String binaryValue = "1010";
Integer.parseInt(binaryValue, 2);
This can be expressed in pseudocode as:
while(n > 0):
remainder = n%2;
n = n/2;
Insert remainder to front of a list or push onto a stack
Print list or stack
You should really use Integer.toBinaryString() (as shown above), but if for some reason you want your own:
// Like Integer.toBinaryString, but always returns 32 chars
public static String asBitString(int value) {
final char[] buf = new char[32];
for (int i = 31; i >= 0; i--) {
buf[31 - i] = ((1 << i) & value) == 0 ? '0' : '1';
}
return new String(buf);
}
My 2cents:
public class Integer2Binary {
public static void main(String[] args) {
final int integer12 = 12;
System.out.println(integer12 + " -> " + integer2Binary(integer12));
// 12 -> 00000000000000000000000000001100
}
private static String integer2Binary(int n) {
return new StringBuilder(Integer.toBinaryString(n))

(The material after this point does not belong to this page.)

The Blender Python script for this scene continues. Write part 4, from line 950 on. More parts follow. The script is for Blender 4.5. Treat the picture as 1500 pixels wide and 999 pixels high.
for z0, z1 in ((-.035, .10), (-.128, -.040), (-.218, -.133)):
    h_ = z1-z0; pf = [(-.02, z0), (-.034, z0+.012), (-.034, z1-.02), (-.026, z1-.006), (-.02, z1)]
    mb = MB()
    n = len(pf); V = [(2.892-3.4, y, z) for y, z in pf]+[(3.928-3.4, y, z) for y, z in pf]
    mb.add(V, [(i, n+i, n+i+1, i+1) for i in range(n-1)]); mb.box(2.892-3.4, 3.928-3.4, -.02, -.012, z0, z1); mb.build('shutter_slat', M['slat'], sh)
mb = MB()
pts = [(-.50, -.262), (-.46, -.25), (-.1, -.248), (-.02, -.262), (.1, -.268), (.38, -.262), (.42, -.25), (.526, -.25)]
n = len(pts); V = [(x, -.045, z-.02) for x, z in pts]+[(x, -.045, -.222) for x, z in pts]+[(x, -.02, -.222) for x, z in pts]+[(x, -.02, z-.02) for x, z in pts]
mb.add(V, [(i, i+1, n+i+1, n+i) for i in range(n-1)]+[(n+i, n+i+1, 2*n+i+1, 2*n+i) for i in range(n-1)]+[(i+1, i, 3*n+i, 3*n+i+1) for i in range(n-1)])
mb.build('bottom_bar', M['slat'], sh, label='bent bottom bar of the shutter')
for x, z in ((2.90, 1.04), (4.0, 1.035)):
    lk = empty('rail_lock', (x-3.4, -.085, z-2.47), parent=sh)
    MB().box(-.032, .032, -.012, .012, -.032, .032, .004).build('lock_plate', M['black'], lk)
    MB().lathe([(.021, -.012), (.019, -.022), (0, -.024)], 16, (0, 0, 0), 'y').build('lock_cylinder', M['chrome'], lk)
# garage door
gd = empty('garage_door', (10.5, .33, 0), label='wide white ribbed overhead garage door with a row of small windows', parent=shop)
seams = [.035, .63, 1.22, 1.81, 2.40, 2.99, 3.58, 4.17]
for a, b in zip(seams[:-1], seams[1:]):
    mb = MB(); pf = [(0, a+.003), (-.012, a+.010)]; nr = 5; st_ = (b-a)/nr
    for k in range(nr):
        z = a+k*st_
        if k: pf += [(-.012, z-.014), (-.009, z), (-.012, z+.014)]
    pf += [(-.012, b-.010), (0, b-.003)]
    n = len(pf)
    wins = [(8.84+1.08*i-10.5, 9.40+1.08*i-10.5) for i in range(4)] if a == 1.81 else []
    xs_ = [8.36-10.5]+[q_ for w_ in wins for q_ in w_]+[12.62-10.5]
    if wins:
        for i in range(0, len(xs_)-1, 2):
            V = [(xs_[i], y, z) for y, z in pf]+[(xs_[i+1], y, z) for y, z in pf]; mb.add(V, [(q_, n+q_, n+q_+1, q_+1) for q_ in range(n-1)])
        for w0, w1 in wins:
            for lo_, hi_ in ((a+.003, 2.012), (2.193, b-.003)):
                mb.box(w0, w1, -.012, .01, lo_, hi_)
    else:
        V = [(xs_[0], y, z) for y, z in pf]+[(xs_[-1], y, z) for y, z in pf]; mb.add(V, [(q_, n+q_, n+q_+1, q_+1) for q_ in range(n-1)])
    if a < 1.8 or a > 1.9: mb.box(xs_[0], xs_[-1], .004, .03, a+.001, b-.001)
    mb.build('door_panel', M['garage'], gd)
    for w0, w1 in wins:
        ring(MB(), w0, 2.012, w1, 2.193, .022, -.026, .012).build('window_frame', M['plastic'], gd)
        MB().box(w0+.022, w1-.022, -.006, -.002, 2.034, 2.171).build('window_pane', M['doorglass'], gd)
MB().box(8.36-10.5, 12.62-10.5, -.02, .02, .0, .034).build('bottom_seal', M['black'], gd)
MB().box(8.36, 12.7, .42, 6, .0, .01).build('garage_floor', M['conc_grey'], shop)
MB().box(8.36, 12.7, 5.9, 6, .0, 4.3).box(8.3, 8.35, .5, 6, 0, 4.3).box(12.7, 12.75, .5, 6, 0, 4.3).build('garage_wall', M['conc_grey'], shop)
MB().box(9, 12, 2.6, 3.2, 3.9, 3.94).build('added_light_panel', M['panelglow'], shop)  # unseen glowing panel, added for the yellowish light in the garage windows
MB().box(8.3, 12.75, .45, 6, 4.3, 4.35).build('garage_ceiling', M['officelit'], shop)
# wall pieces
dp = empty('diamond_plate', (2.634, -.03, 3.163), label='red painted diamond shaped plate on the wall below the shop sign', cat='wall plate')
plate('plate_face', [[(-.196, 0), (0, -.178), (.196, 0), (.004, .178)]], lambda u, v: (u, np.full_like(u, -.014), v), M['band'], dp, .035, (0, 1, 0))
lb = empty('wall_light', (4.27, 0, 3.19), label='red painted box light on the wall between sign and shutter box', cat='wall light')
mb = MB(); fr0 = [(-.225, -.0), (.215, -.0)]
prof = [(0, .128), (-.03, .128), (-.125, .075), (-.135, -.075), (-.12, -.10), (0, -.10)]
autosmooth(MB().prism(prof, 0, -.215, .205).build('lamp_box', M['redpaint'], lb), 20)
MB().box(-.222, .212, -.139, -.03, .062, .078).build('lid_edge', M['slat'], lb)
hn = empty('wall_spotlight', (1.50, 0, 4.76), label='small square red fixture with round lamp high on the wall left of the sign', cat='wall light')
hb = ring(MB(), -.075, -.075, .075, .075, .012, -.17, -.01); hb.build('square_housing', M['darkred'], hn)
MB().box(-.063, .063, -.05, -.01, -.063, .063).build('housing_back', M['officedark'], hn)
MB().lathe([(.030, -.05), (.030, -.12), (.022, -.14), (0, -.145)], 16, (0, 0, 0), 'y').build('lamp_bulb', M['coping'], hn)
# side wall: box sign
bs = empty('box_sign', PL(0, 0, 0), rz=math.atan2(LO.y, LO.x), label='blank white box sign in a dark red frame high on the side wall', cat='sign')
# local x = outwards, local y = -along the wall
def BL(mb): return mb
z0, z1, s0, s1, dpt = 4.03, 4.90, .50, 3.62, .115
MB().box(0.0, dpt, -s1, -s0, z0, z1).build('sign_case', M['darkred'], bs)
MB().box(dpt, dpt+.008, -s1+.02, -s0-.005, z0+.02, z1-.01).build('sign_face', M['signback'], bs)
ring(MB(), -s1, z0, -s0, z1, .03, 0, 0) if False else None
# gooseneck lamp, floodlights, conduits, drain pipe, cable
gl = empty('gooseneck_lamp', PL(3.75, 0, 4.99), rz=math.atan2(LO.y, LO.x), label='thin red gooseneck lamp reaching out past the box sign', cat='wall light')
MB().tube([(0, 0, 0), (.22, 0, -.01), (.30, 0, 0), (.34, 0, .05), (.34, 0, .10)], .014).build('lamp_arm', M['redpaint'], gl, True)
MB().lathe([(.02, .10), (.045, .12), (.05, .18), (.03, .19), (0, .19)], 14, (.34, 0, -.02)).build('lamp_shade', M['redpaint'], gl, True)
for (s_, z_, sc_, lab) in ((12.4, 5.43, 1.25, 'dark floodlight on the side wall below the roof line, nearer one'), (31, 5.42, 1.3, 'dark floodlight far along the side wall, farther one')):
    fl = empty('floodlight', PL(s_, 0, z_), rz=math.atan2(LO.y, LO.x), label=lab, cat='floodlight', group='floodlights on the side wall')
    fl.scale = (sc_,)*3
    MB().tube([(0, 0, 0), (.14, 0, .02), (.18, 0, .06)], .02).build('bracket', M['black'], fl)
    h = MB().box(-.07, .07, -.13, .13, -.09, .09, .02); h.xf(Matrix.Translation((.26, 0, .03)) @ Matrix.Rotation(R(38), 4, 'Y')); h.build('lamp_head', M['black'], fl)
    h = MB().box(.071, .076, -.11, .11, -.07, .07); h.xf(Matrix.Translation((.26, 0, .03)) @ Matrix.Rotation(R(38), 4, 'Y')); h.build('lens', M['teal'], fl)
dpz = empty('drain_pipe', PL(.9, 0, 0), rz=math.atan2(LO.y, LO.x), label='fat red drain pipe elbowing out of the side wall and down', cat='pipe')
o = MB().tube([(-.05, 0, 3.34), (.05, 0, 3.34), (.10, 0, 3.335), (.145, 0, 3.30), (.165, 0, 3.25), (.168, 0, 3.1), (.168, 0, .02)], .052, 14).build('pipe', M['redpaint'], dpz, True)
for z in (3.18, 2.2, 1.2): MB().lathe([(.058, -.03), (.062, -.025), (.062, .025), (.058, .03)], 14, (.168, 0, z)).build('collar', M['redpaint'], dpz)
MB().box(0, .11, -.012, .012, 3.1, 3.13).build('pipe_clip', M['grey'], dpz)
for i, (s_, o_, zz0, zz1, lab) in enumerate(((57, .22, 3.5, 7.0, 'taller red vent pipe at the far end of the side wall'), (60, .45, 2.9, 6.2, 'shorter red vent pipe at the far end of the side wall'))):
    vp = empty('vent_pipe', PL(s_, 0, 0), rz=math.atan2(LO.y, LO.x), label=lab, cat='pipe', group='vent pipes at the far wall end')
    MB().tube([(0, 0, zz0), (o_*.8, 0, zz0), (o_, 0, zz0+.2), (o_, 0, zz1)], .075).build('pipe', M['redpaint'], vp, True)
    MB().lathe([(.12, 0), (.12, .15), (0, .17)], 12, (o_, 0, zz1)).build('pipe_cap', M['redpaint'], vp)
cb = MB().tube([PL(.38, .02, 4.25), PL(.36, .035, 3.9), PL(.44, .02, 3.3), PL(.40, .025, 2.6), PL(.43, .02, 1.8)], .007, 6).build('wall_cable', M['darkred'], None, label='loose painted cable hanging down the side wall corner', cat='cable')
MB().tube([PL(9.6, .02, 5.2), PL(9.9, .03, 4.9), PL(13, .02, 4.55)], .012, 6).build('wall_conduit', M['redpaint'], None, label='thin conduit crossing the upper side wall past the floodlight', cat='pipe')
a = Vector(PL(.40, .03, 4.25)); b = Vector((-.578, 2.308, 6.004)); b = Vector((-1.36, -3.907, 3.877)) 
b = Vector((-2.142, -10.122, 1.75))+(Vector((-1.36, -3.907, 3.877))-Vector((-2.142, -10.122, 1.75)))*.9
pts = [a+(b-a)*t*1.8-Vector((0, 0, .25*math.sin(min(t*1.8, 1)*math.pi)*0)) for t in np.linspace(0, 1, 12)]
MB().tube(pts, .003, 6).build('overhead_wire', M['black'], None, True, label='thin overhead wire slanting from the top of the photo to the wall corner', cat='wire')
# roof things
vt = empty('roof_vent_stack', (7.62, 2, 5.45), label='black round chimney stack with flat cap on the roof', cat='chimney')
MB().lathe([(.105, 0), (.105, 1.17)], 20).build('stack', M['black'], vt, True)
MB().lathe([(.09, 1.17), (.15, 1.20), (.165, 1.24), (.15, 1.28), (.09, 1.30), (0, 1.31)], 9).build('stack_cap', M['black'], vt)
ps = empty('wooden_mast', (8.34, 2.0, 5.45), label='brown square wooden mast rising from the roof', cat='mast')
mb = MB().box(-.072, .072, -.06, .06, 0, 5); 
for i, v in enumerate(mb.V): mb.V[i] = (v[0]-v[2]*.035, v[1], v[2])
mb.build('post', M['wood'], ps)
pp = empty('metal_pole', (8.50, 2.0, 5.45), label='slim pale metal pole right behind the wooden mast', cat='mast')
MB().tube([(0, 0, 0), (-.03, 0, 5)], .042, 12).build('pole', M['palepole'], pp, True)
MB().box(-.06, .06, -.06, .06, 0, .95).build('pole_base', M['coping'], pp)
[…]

.insert(0, "0".repeat(Integer.numberOfLeadingZeros(n)))
.toString();
}
}
This should be quite simple with something like this :
public static String toBinary(int number){
StringBuilder sb = new StringBuilder();
if(number == 0)
return "0";
while(number>=1){
sb.append(number%2);
number = number / 2;
}
return sb.reverse().toString();
}
public class BinaryConverter {
public static String binaryConverter(int number) {
String binary = "";
if (number == 1){
binary = "1";
return binary;
}
if (number == 0){
binary = "0";
return binary;
}
if (number > 1) {
String i = Integer.toString(number % 2);
binary = binary + i;
binaryConverter(number/2);
}
return binary;
}
}
In order to make it exactly 8 bit, I made a slight addition to #sandeep-saini 's answer:
public static String intToBinary(int number){
StringBuilder sb = new StringBuilder();
if(number == 0)
return "0";
while(number>=1){
sb.append(number%2);
number = number / 2;
}
while (sb.length() < 8){
sb.append("0");
}
return sb.reverse().toString();
}
So now for an input of 1 you get an output of 00000001
public static String intToBinaryString(int n) {
StringBuilder sb = new StringBuilder();
for (int i = 0; i < 32 && n != 0; i++) {
sb.append((n&1) == 1 ? "1" : "0");
n >>= 1;
}
return sb.reverse().toString();
}
We cannot use n%2 to check the first bit, because it's not right for negtive integer. We should use n&1.